Written task
Print each line exactly as it is given.
== Collected material
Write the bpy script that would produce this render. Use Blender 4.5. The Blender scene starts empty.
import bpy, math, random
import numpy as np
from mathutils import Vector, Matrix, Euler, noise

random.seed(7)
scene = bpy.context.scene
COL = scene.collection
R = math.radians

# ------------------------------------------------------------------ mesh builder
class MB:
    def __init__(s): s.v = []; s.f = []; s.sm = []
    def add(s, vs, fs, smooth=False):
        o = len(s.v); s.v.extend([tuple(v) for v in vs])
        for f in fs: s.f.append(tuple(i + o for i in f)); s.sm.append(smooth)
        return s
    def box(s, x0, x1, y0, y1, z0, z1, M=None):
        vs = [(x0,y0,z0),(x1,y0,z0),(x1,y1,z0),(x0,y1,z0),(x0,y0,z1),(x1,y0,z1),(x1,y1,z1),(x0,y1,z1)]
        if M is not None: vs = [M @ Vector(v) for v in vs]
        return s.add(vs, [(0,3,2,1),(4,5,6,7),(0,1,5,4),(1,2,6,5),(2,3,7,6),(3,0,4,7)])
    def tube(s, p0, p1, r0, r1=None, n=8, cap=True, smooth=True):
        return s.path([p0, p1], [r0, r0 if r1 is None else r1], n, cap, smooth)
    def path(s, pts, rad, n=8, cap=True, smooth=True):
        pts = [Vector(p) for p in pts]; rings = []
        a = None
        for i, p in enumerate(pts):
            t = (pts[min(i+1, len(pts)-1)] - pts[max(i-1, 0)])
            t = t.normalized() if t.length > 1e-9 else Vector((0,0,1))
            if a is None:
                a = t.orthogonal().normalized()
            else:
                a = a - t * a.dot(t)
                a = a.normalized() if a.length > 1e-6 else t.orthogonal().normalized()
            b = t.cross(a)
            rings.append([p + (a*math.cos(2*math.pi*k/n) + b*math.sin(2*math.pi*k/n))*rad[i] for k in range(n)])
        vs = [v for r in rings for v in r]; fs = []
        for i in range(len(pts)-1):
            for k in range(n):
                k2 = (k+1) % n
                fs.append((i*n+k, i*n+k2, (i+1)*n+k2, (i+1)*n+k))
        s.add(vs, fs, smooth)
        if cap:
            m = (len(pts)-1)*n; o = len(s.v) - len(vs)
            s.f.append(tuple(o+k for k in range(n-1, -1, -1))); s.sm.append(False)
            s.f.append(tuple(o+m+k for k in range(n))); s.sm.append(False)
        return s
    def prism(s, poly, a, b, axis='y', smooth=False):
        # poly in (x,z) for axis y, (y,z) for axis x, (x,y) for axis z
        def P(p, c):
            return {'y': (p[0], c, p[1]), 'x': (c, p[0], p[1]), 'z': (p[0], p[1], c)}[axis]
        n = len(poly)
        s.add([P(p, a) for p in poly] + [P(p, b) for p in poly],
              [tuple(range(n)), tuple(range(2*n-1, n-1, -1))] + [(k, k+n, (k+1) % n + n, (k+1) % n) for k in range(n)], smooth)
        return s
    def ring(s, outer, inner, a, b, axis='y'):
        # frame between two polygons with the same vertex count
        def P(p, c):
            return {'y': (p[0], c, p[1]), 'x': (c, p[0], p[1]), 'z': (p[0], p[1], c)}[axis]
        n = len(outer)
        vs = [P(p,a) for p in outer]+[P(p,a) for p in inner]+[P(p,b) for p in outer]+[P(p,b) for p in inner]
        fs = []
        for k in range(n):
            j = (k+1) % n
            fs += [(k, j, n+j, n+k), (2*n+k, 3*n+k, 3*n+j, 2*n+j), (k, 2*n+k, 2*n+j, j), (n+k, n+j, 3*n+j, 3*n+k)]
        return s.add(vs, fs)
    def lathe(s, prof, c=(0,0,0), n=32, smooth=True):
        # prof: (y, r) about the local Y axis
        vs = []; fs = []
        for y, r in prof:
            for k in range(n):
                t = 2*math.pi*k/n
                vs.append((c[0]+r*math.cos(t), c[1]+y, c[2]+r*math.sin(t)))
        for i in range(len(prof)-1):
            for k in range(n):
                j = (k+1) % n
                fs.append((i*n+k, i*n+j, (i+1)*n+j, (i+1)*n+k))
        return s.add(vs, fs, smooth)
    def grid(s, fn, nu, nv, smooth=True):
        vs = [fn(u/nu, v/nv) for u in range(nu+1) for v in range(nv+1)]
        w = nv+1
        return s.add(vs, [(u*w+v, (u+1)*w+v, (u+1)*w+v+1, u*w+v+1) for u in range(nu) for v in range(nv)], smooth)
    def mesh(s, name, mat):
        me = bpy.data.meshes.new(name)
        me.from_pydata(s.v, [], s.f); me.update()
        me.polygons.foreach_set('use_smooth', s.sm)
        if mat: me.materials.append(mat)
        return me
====
Expected answer
Write the bpy script that would produce this render. Use Blender 4.5. The Blender scene starts empty.
import bpy, math, random
import numpy as np
from mathutils import Vector, Matrix, Euler, noise

random.seed(7)
scene = bpy.context.scene
COL = scene.collection
R = math.radians

# ------------------------------------------------------------------ mesh builder
class MB:
    def __init__(s): s.v = []; s.f = []; s.sm = []
    def add(s, vs, fs, smooth=False):
        o = len(s.v); s.v.extend([tuple(v) for v in vs])
        for f in fs: s.f.append(tuple(i + o for i in f)); s.sm.append(smooth)
        return s
    def box(s, x0, x1, y0, y1, z0, z1, M=None):
        vs = [(x0,y0,z0),(x1,y0,z0),(x1,y1,z0),(x0,y1,z0),(x0,y0,z1),(x1,y0,z1),(x1,y1,z1),(x0,y1,z1)]
        if M is not None: vs = [M @ Vector(v) for v in vs]
        return s.add(vs, [(0,3,2,1),(4,5,6,7),(0,1,5,4),(1,2,6,5),(2,3,7,6),(3,0,4,7)])
    def tube(s, p0, p1, r0, r1=None, n=8, cap=True, smooth=True):
        return s.path([p0, p1], [r0, r0 if r1 is None else r1], n, cap, smooth)
    def path(s, pts, rad, n=8, cap=True, smooth=True):
        pts = [Vector(p) for p in pts]; rings = []
        a = None
        for i, p in enumerate(pts):
            t = (pts[min(i+1, len(pts)-1)] - pts[max(i-1, 0)])
            t = t.normalized() if t.length > 1e-9 else Vector((0,0,1))
            if a is None:
                a = t.orthogonal().normalized()
            else:
                a = a - t * a.dot(t)
                a = a.normalized() if a.length > 1e-6 else t.orthogonal().normalized()
            b = t.cross(a)
            rings.append([p + (a*math.cos(2*math.pi*k/n) + b*math.sin(2*math.pi*k/n))*rad[i] for k in range(n)])
        vs = [v for r in rings for v in r]; fs = []
        for i in range(len(pts)-1):
            for k in range(n):
                k2 = (k+1) % n
                fs.append((i*n+k, i*n+k2, (i+1)*n+k2, (i+1)*n+k))
        s.add(vs, fs, smooth)
        if cap:
            m = (len(pts)-1)*n; o = len(s.v) - len(vs)
            s.f.append(tuple(o+k for k in range(n-1, -1, -1))); s.sm.append(False)
            s.f.append(tuple(o+m+k for k in range(n))); s.sm.append(False)
        return s
    def prism(s, poly, a, b, axis='y', smooth=False):
        # poly in (x,z) for axis y, (y,z) for axis x, (x,y) for axis z
        def P(p, c):
            return {'y': (p[0], c, p[1]), 'x': (c, p[0], p[1]), 'z': (p[0], p[1], c)}[axis]
        n = len(poly)
        s.add([P(p, a) for p in poly] + [P(p, b) for p in poly],
              [tuple(range(n)), tuple(range(2*n-1, n-1, -1))] + [(k, k+n, (k+1) % n + n, (k+1) % n) for k in range(n)], smooth)
        return s
    def ring(s, outer, inner, a, b, axis='y'):
        # frame between two polygons with the same vertex count
        def P(p, c):
            return {'y': (p[0], c, p[1]), 'x': (c, p[0], p[1]), 'z': (p[0], p[1], c)}[axis]
        n = len(outer)
        vs = [P(p,a) for p in outer]+[P(p,a) for p in inner]+[P(p,b) for p in outer]+[P(p,b) for p in inner]
        fs = []
        for k in range(n):
            j = (k+1) % n
            fs += [(k, j, n+j, n+k), (2*n+k, 3*n+k, 3*n+j, 2*n+j), (k, 2*n+k, 2*n+j, j), (n+k, n+j, 3*n+j, 3*n+k)]
        return s.add(vs, fs)
    def lathe(s, prof, c=(0,0,0), n=32, smooth=True):
        # prof: (y, r) about the local Y axis
        vs = []; fs = []
        for y, r in prof:
            for k in range(n):
                t = 2*math.pi*k/n
                vs.append((c[0]+r*math.cos(t), c[1]+y, c[2]+r*math.sin(t)))
        for i in range(len(prof)-1):
            for k in range(n):
                j = (k+1) % n
                fs.append((i*n+k, i*n+j, (i+1)*n+j, (i+1)*n+k))
        return s.add(vs, fs, smooth)
    def grid(s, fn, nu, nv, smooth=True):
        vs = [fn(u/nu, v/nv) for u in range(nu+1) for v in range(nv+1)]
        w = nv+1
        return s.add(vs, [(u*w+v, (u+1)*w+v, (u+1)*w+v+1, u*w+v+1) for u in range(nu) for v in range(nv)], smooth)
    def mesh(s, name, mat):
        me = bpy.data.meshes.new(name)
        me.from_pydata(s.v, [], s.f); me.update()
        me.polygons.foreach_set('use_smooth', s.sm)
        if mat: me.materials.append(mat)
        return me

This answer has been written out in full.